FYI - krb5-app{-clients,-servers} still uses /usr/kerberos/{bin,sbin,man} for the kerberized ftp, r*, and telnet commands and servers. Has FESCO addressed this? Would /usr/heimdal be acceptable for these commands?

This exception was not approved at this time.

I think we would like to see a combo of 2 and 3 methods... ie, alternatives where possible and conflicting devel files perhaps.

I would like to see clarification with regards to the krb5-appl-* utilities (see previous comment) using /usr/kerberos and if /usr/heimdal would be okay for the heimdal equivalents of those.

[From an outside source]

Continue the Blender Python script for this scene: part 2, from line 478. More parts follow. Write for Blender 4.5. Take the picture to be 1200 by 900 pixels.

Merge review for krb5-appl is here: https://bugzilla.redhat.com/show_bug.cgi?id=570951. No fuss over using /usr/kerberos was made then.

Replying to [comment:8 orion]:

I would like to see clarification with regards to the krb5-appl-* utilities (see previous comment) using /usr/kerberos and if /usr/heimdal would be okay for the heimdal equivalents of those.

The rsh client in /usr/kerberos/bin speaks a Kerberos-specific variation on the protocol, but if it fails to authenticate using Kerberos to a specific host, it execs the normal rsh client to retry using the traditional protocol.

The version from krb5-appl-clients does not implement the traditional protocol, so this lets it avoid any need to be setuid root. The Heimdal rsh client functions similarly: by design, both stand in for but fall back to calling /usr/bin/rsh. This means it needs to have a pathname other than /usr/bin/rsh for it to work at all.

Renaming the binary is more out of line with upstream than moving it, so FWIW I would also prefer an exception be made here.

My POV is that /usr/kerberos also has no justification.

To continue using the current strategy explained by nalin, /usr/kerberos/bin/rsh would belong in something like /usr/libexec/{kerberos,krb5,mit-kerberos}/rsh .. Files that would need to be multilib would belong under %{_libdir}/{kerberos,krb5,mit-kerberos}/

I'm not commenting on whether that strategy is preferable to renaming in this ticket as I don't know enough about that aspect of the problem at this time.

Why libexec? There are utilities meant to be in a user's path.

According to nalin's comment they aren't.

No, the user executes /usr/kerberos/bin/rsh (or whatever) and then if the kerberos auth fails it falls back to executing /usr/bin/rsh. So /usr/kerberos/bin/rsh absolutely needs to be in the path and krb5-appl-clients installs a file in /etc/profile.d to do this.

So why are you complaining about /usr/libexec/krb5?

Neither /usr/kerberos/bin nor /usr/libexec/krb5 are in the default PATH. So when you install the kerberized utilities, you either have to setup a special case to add those or you don't. There's no difference other than which directory you'd be adding to the PATH.

Ah actually I see what you mean. You aren't complaining about having to setup the PATH; you're complaining about the definition of libexec. So I think that %{_libdir}/{krb5,kerberos,mit-kerberos} would be the appropriate place. I was remembering that we'd talked about libexec being the proper place for programs as opposed to libraries before... but it's really the proper place for programs-invoked-by-other-programs which makes it not appropriate here. Although, the whole architecture that we're talking about might be better served with an /usr/bin/rsh that's a wrapper that attempts to invoke one of the other contenders for that name (which could then live in /usr/libexec). But that's a different conversation.

No place is correct according to the FHS:

/usr/lib includes object files, libraries, and internal binaries that are not intended to be executed directly by users or shell scripts.

/usr/libexec isn't even mentioned, but yeah it is supposed to be same as above.

Large software packages must not use a direct subdirectory under the /usr hierarchy.

There is some precedent for /usr/lib. That is where openmpi/mpich2 are installing their binaries.

Right. That's why I mentioned the wrapper -- then the programs become helper programs for the wrapper. Which is what our usage of libexec is for (from the GNU coding standards). Barring that, our precedent is to use %{_libdir} which follows Debian.

FESCo doesn't want to grant an exception for /usr/heimdal/ at this point.
Please see if you can use one of the other solutions? /usr/lib? /usr/libexec?

I guess we'll try /usr/lib/heimdal/bin.